*TASK INSTRUCTIONS:* Please repeat the records below exactly, from the first line through the line containing "sc.camera = cam", and nothing more.

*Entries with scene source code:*
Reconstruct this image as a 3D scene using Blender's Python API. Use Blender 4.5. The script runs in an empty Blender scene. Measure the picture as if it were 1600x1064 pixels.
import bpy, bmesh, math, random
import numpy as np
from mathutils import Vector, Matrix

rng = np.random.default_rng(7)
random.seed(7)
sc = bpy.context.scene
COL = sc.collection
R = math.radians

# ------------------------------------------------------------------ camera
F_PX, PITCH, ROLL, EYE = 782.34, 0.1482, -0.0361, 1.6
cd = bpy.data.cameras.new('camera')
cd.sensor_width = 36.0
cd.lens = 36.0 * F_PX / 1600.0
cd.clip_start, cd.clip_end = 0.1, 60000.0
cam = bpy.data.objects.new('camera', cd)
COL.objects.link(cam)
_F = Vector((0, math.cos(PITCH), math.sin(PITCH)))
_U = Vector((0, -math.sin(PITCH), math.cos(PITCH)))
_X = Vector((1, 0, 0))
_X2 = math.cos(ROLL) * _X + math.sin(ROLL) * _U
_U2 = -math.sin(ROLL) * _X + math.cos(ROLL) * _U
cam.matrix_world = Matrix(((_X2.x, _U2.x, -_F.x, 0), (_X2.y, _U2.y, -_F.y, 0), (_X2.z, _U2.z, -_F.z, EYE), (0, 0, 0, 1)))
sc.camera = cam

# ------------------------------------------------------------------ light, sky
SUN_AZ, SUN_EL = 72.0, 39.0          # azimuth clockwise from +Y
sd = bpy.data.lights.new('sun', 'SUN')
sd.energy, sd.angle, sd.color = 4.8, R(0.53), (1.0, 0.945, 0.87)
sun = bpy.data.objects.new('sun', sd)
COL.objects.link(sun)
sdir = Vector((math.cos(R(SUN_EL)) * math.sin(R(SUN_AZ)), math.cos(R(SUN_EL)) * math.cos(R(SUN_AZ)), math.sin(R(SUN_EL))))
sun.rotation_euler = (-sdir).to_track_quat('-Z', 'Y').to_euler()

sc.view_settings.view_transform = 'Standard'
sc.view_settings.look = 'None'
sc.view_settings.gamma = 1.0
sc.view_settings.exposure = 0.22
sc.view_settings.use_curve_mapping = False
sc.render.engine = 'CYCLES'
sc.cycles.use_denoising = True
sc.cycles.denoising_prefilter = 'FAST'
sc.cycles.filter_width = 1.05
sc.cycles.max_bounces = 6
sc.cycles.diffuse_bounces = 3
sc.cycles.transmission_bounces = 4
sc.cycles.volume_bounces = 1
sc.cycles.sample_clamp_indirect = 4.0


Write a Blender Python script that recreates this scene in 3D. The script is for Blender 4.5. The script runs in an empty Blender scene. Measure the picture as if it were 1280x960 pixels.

*THE REPLY:*
Reconstruct this image as a 3D scene using Blender's Python API. Use Blender 4.5. The script runs in an empty Blender scene. Measure the picture as if it were 1600x1064 pixels.
import bpy, bmesh, math, random
import numpy as np
from mathutils import Vector, Matrix

rng = np.random.default_rng(7)
random.seed(7)
sc = bpy.context.scene
COL = sc.collection
R = math.radians

# ------------------------------------------------------------------ camera
F_PX, PITCH, ROLL, EYE = 782.34, 0.1482, -0.0361, 1.6
cd = bpy.data.cameras.new('camera')
cd.sensor_width = 36.0
cd.lens = 36.0 * F_PX / 1600.0
cd.clip_start, cd.clip_end = 0.1, 60000.0
cam = bpy.data.objects.new('camera', cd)
COL.objects.link(cam)
_F = Vector((0, math.cos(PITCH), math.sin(PITCH)))
_U = Vector((0, -math.sin(PITCH), math.cos(PITCH)))
_X = Vector((1, 0, 0))
_X2 = math.cos(ROLL) * _X + math.sin(ROLL) * _U
_U2 = -math.sin(ROLL) * _X + math.cos(ROLL) * _U
cam.matrix_world = Matrix(((_X2.x, _U2.x, -_F.x, 0), (_X2.y, _U2.y, -_F.y, 0), (_X2.z, _U2.z, -_F.z, EYE), (0, 0, 0, 1)))
sc.camera = cam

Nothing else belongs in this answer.